Task goal – Both the line containing "Reconstruct this image" and the line containing "SC.camera = cam" are to be reproduced exactly, along with every line between them, and nothing more.

Recorded data –
════
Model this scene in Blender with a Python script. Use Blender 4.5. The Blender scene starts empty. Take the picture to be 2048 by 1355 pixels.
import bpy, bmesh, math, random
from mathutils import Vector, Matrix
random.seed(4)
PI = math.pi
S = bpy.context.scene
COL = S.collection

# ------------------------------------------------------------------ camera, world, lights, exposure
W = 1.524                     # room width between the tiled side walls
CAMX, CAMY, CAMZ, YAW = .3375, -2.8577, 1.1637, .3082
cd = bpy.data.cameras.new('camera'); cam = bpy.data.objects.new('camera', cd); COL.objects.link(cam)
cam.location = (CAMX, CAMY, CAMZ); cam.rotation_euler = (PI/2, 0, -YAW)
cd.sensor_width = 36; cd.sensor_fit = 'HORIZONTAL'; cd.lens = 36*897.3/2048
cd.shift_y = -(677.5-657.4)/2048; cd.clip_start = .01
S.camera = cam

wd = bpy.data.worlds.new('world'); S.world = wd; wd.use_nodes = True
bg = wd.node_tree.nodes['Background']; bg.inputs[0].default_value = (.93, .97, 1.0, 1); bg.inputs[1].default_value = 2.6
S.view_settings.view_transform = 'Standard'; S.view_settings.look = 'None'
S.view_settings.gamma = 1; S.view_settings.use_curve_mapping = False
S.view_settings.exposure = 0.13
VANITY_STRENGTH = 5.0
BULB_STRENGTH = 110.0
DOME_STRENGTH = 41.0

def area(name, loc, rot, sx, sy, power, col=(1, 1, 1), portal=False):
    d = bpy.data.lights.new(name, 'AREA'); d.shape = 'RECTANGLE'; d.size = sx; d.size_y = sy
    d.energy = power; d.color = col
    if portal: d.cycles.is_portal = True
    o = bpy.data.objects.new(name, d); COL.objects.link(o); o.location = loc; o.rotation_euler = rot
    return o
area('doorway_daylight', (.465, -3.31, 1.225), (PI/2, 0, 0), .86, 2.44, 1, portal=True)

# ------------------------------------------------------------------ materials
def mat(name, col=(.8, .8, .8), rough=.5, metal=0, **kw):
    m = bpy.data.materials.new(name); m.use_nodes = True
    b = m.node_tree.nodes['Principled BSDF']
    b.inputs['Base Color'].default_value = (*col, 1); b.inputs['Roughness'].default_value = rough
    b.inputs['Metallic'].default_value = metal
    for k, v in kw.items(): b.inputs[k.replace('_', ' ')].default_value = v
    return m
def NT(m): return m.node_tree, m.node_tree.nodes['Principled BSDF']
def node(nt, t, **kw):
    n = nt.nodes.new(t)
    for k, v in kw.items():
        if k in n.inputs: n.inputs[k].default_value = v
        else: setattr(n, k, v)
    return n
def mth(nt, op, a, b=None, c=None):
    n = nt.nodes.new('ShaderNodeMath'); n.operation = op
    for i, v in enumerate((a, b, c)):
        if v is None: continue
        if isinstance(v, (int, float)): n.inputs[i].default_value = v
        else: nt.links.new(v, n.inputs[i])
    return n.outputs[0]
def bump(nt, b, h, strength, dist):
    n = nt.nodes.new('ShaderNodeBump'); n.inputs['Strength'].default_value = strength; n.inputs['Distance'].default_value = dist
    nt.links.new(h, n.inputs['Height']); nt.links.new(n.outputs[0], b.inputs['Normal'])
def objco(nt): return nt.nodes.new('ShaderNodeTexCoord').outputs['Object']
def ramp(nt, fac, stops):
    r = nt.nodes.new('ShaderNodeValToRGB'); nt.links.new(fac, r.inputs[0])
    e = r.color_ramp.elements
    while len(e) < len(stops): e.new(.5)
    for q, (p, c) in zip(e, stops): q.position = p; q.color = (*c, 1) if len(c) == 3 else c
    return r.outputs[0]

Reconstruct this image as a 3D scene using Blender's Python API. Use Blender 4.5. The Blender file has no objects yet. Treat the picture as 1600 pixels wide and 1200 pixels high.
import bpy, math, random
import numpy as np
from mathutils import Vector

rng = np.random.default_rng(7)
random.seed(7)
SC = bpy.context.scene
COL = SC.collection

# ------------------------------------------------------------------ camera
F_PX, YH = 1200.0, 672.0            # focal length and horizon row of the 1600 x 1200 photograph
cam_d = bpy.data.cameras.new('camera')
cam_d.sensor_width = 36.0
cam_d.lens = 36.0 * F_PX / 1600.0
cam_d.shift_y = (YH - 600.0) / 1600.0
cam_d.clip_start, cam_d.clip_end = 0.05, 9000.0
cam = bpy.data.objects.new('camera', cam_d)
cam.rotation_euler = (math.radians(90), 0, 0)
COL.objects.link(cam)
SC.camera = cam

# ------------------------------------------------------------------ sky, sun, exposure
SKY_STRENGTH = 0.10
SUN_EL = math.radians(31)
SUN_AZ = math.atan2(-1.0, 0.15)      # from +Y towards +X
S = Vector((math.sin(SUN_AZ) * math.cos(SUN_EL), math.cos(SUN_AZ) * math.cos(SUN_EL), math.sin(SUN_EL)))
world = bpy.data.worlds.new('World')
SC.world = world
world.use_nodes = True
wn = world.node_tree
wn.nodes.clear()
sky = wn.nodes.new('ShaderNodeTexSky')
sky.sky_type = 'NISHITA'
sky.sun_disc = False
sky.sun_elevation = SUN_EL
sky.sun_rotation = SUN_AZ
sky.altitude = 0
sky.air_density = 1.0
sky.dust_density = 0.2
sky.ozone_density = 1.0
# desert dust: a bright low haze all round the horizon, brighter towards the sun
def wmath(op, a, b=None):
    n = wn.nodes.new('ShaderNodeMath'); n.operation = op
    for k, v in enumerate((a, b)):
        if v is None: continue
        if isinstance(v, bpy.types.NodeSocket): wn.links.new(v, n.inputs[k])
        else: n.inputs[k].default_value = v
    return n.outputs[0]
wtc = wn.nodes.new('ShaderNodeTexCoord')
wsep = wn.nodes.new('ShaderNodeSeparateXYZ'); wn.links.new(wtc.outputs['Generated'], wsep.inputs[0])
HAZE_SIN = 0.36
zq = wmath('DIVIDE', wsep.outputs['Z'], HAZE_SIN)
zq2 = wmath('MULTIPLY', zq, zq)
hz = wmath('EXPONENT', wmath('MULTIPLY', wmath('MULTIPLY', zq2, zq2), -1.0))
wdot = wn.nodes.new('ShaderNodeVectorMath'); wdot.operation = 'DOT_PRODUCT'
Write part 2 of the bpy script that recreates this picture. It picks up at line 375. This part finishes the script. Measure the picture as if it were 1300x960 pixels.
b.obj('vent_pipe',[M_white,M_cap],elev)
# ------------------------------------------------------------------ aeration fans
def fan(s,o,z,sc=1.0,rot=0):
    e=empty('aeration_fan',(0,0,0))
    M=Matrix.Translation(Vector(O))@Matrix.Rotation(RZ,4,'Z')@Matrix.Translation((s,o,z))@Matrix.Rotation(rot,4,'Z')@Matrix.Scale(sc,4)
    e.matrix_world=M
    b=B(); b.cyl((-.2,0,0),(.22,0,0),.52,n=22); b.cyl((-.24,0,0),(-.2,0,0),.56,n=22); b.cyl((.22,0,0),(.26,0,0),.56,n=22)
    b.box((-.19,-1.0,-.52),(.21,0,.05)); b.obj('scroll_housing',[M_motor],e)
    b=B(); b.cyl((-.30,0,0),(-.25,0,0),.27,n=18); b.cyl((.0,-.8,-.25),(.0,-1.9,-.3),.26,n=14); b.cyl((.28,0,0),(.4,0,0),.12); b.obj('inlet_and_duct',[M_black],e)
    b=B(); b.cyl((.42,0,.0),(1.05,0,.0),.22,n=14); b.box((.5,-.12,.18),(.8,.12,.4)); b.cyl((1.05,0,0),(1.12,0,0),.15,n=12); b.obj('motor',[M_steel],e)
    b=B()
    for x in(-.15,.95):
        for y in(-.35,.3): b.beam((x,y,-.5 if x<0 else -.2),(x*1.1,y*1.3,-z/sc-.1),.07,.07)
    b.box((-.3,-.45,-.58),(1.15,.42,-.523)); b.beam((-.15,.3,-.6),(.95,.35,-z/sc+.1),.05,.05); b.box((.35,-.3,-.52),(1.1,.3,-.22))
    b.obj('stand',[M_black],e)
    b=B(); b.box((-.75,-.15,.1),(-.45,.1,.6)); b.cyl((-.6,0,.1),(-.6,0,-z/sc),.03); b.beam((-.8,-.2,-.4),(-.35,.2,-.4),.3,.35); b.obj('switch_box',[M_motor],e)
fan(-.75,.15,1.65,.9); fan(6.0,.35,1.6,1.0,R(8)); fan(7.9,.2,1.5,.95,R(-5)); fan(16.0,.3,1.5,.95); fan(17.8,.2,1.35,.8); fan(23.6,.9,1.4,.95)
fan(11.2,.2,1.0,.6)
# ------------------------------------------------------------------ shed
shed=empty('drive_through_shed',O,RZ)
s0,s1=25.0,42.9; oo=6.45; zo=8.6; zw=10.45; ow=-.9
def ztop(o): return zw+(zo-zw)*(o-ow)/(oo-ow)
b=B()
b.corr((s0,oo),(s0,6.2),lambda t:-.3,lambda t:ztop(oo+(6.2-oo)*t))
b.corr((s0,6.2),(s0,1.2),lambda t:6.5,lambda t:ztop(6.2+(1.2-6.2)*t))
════
Problem solution –
Reconstruct this image as a 3D scene using Blender's Python API. Use Blender 4.5. The Blender file has no objects yet. Treat the picture as 1600 pixels wide and 1200 pixels high.
import bpy, math, random
import numpy as np
from mathutils import Vector

rng = np.random.default_rng(7)
random.seed(7)
SC = bpy.context.scene
COL = SC.collection

# ------------------------------------------------------------------ camera
F_PX, YH = 1200.0, 672.0            # focal length and horizon row of the 1600 x 1200 photograph
cam_d = bpy.data.cameras.new('camera')
cam_d.sensor_width = 36.0
cam_d.lens = 36.0 * F_PX / 1600.0
cam_d.shift_y = (YH - 600.0) / 1600.0
cam_d.clip_start, cam_d.clip_end = 0.05, 9000.0
cam = bpy.data.objects.new('camera', cam_d)
cam.rotation_euler = (math.radians(90), 0, 0)
COL.objects.link(cam)
SC.camera = cam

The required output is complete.